Implementing a BYOD system won’t be the absolute end of sharing. Even on their own personal devices, students could conceivably log into more than one account – their own account on a phone, and a friend’s account on a laptop browser, perhaps even more than one using incognito browser mode.

Therefore, for the most critical questions, Poll Everywhere recommends using SMS text message responses. This identifies each student by their phone number, and makes it extremely difficult to share account identities.

  1. Before class begins, instruct students to certify their phone numbers with Poll Everywhere. This ensures that student phone numbers will associate correctly with their participant ID.
  2. For questions that require strict identification, limit responses to text message only.
  3. Present the question. Instruct students that web responses are turned off, and they must respond via text message.

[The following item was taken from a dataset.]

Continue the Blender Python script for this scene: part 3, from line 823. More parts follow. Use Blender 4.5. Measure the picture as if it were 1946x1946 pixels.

Note: If students use text message responses with other instructors, they may need to text the word ‘leave’ to exit the previous session, then text your username in a separate message to join your session. Once this step is complete, each response they text will be counted toward your current active question.

In some cases it may be more convenient to ask students to simply text a one-step, numeric keyword response, rather than requiring students to first send a text to join your session.

 

No castle is impregnable

Poll Everywhere, along with every other classroom technology, can in no way guarantee extremely enterprising students won’t find a way to beat anti-cheating features. The best way to prevent dishonest behavior is to maintain a highly interactive classroom environment, promote active discussion with qualitative questions wherever possible, and use that Poll Everywhere countdown lock to your advantage.